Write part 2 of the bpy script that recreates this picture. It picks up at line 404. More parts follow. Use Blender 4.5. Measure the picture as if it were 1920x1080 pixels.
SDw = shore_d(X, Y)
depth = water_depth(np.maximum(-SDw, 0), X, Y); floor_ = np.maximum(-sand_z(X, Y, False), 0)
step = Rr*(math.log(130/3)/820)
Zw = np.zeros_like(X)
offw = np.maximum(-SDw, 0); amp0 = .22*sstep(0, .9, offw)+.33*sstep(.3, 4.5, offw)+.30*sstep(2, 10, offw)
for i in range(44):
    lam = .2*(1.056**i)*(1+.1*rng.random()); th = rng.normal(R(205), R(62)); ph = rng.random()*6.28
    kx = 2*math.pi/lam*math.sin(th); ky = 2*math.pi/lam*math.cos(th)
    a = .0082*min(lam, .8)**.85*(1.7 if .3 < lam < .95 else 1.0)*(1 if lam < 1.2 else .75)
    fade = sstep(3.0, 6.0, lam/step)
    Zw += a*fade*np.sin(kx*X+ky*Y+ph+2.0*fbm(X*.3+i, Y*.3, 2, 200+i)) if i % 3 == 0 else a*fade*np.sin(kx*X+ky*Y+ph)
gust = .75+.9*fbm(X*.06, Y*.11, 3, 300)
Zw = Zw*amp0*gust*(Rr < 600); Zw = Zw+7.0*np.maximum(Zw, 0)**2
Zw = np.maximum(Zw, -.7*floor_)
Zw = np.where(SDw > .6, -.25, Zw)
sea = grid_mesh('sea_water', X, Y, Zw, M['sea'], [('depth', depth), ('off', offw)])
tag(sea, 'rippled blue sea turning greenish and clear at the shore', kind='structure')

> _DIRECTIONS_
Return the material exactly as it stands.

> _ANSWER TO THIS EXERCISE_
Write part 2 of the bpy script that recreates this picture. It picks up at line 404. More parts follow. Use Blender 4.5. Measure the picture as if it were 1920x1080 pixels.
SDw = shore_d(X, Y)
depth = water_depth(np.maximum(-SDw, 0), X, Y); floor_ = np.maximum(-sand_z(X, Y, False), 0)
step = Rr*(math.log(130/3)/820)
Zw = np.zeros_like(X)
offw = np.maximum(-SDw, 0); amp0 = .22*sstep(0, .9, offw)+.33*sstep(.3, 4.5, offw)+.30*sstep(2, 10, offw)
for i in range(44):
    lam = .2*(1.056**i)*(1+.1*rng.random()); th = rng.normal(R(205), R(62)); ph = rng.random()*6.28
    kx = 2*math.pi/lam*math.sin(th); ky = 2*math.pi/lam*math.cos(th)
    a = .0082*min(lam, .8)**.85*(1.7 if .3 < lam < .95 else 1.0)*(1 if lam < 1.2 else .75)
    fade = sstep(3.0, 6.0, lam/step)
    Zw += a*fade*np.sin(kx*X+ky*Y+ph+2.0*fbm(X*.3+i, Y*.3, 2, 200+i)) if i % 3 == 0 else a*fade*np.sin(kx*X+ky*Y+ph)
gust = .75+.9*fbm(X*.06, Y*.11, 3, 300)
Zw = Zw*amp0*gust*(Rr < 600); Zw = Zw+7.0*np.maximum(Zw, 0)**2
Zw = np.maximum(Zw, -.7*floor_)
Zw = np.where(SDw > .6, -.25, Zw)
sea = grid_mesh('sea_water', X, Y, Zw, M['sea'], [('depth', depth), ('off', offw)])
tag(sea, 'rippled blue sea turning greenish and clear at the shore', kind='structure')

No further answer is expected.